The random data is kept secret.
My question is:
Will this scheme have the same security of One-time pad?
Will this scheme have the same security of One-Time Pad?
Not in theory, facing arbitrary powerful adversaries. E.g. it's overwhelmingly probable that such adversaries could distinguish among two ciphertexts which one is for input that consists of zeroes, when the other is for input that consists of ones. They can't for the OTP. Such arbitrary powerful adversary uses that the distribution of the 256-bit hashes is not uniform, and in particular does not reach about 37% of the 256-bit outputs.
But yes in practice for a good unbroken hash like SHA-256 and an actual thus compute-bound adversary.
Not quite.
Hash functions by definition are surjective. That means their outputs collide given multiple differing inputs. That creates a bias. E.g. So with a 256 bit input, you'll lose 50% of your inputted entropy to achieve an acceptable $2^{-64}$ bias. That's in accordance with the Left Over hash lemma. That's vaguely also where the idea of entropy halving after hashing arises.
I assume that "1MiB of truly random data " means 8 bits of entropy per byte.
If I hash different seeds with the same size of hash output and XOR on plaintext, is it secure as a One-time pad?
Ignoring the 256-bit blocks specified in the question body, the answer to the question in the title depends on the hash length.
Consider a block size of 1 byte. A hash function with 8-bit output will map each byte into a random other byte. But some of the input bytes will map into the same output - on average there will be 161 distinct output values for the 256 distinct input values. A one-time pad covering only 63% of byte values is clearly not as secure as a proper one-time pad.
At the other extreme, you can consider a hash input block size of twice the message length. At this point, it is almost certain that the hash output after truncation to message length will cover all values close to uniformly, and is equivalent to a random one-time pad.

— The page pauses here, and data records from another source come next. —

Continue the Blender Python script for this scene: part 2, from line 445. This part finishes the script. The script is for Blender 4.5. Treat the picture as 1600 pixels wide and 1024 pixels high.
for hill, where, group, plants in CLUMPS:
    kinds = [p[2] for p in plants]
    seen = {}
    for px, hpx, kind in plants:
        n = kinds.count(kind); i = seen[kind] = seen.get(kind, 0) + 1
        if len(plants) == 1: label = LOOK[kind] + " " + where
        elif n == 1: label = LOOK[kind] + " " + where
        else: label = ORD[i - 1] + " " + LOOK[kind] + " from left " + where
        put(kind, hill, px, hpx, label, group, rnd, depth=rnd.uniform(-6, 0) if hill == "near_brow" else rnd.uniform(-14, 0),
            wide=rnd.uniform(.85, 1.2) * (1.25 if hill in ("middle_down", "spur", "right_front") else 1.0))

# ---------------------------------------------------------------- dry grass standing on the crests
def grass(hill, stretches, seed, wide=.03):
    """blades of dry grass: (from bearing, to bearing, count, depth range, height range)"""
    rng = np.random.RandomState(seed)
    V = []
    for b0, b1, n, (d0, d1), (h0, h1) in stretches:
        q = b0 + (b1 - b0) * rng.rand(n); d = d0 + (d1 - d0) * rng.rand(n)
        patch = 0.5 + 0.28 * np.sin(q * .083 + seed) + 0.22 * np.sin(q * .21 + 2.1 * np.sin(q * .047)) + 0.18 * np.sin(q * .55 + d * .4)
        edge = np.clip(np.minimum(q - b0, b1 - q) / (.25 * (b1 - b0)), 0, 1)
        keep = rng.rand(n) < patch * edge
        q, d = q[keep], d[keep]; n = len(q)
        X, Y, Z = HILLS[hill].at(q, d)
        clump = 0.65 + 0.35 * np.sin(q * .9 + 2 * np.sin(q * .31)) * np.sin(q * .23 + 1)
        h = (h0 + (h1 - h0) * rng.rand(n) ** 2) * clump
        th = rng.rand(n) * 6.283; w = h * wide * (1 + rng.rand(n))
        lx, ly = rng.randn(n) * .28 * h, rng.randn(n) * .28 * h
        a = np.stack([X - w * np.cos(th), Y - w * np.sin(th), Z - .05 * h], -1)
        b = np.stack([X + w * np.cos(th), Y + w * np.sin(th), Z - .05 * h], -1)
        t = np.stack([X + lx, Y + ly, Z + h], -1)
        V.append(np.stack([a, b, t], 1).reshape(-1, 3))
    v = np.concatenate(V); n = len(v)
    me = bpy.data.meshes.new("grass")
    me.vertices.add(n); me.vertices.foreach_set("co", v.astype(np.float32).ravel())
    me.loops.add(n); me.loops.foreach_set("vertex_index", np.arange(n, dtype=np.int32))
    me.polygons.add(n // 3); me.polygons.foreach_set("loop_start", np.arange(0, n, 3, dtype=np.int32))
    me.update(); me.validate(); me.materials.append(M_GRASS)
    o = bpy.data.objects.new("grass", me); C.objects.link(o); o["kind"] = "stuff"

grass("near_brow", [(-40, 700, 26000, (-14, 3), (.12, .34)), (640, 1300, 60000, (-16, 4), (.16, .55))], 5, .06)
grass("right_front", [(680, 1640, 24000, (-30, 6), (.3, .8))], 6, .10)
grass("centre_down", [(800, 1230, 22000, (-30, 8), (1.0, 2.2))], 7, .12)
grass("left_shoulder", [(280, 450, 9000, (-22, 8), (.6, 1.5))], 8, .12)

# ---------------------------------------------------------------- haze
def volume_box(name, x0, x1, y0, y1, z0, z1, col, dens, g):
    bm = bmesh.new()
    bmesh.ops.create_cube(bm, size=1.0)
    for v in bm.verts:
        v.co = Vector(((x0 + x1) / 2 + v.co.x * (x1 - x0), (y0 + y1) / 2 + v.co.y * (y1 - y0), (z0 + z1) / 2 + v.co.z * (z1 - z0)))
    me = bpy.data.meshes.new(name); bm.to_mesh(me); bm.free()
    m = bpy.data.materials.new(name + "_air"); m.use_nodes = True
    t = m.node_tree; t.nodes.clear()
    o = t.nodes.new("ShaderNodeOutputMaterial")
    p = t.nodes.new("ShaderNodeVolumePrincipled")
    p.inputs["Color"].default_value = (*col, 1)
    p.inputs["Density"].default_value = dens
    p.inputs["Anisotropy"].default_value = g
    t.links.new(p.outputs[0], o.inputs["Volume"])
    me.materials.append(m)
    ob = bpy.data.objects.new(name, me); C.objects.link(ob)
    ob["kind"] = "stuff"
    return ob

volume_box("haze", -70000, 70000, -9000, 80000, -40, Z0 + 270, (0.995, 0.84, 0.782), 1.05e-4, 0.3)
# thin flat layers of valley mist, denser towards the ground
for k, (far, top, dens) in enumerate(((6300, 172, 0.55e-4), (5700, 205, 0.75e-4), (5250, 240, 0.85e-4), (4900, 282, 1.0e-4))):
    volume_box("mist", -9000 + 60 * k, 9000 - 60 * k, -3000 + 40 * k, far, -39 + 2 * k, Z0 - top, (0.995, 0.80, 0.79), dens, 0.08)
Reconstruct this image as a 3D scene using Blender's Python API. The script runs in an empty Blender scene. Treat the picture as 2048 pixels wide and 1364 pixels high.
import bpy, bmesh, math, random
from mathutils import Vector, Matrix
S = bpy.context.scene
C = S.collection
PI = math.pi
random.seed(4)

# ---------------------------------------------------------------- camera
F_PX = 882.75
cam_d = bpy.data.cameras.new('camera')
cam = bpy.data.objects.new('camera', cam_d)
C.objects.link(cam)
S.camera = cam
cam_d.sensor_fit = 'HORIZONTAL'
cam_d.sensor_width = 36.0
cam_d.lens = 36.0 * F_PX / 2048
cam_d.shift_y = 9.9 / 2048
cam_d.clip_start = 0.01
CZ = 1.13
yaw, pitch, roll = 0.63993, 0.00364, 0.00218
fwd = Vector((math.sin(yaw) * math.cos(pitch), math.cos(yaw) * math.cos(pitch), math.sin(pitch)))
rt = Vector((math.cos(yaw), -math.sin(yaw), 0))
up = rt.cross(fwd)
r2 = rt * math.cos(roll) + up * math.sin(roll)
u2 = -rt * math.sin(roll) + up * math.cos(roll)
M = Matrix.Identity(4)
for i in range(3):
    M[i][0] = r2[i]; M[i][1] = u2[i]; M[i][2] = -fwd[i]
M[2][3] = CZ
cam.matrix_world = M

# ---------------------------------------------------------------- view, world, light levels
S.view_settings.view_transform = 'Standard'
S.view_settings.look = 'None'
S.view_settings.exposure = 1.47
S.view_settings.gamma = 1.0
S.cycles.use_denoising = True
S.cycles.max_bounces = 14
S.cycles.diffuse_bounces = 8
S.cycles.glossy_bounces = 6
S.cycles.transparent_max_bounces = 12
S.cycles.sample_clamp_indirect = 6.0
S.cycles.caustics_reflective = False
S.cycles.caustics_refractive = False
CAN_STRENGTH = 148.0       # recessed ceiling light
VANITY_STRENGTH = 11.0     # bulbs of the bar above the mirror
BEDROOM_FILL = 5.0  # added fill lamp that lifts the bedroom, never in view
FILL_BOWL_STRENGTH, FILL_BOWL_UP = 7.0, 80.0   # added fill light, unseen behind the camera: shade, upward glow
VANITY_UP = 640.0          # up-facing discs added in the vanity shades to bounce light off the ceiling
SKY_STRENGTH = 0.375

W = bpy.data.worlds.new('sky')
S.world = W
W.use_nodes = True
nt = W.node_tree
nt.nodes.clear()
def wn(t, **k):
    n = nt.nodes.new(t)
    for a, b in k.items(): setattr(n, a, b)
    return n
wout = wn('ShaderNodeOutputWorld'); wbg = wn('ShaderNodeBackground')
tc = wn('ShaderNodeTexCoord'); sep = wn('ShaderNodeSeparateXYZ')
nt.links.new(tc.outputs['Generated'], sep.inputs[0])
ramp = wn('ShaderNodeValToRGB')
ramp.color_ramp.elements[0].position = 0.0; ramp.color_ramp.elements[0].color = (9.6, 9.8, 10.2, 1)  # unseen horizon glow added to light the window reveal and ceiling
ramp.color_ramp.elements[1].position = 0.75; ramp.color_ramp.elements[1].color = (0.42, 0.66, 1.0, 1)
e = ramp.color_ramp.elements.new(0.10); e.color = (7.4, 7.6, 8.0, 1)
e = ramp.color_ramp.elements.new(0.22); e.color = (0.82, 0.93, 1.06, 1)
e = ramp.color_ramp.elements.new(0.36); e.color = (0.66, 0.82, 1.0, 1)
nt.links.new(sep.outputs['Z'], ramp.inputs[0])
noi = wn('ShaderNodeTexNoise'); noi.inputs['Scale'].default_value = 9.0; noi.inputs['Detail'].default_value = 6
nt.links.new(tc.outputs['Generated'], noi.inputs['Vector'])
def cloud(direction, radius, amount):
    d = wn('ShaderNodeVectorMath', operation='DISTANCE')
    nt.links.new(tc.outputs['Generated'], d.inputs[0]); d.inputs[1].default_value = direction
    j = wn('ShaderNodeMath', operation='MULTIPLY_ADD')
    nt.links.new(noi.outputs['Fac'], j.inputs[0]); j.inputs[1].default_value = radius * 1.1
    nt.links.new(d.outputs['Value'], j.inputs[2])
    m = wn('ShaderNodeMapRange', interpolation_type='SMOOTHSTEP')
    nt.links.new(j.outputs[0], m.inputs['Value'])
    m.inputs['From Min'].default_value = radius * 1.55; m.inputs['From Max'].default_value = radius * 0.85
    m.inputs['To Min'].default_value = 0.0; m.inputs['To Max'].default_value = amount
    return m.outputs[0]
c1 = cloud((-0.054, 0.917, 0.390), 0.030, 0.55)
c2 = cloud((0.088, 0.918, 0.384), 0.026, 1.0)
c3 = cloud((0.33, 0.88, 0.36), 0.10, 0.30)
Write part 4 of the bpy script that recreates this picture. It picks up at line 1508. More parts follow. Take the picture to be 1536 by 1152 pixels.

Where exactly the threshold lies will depend on message contents and how much other information is available for cryptanalysis. Without knowledge of message structure, a one-time pad is not vulnerable to direct brute forcing. Even a very weak pad couldn't be broken if you don't have a way to verify that the decryption is correct. For highly structured and repetitive content, even 256-bit hashing could have enough of a bias to distinguish the encrypted data.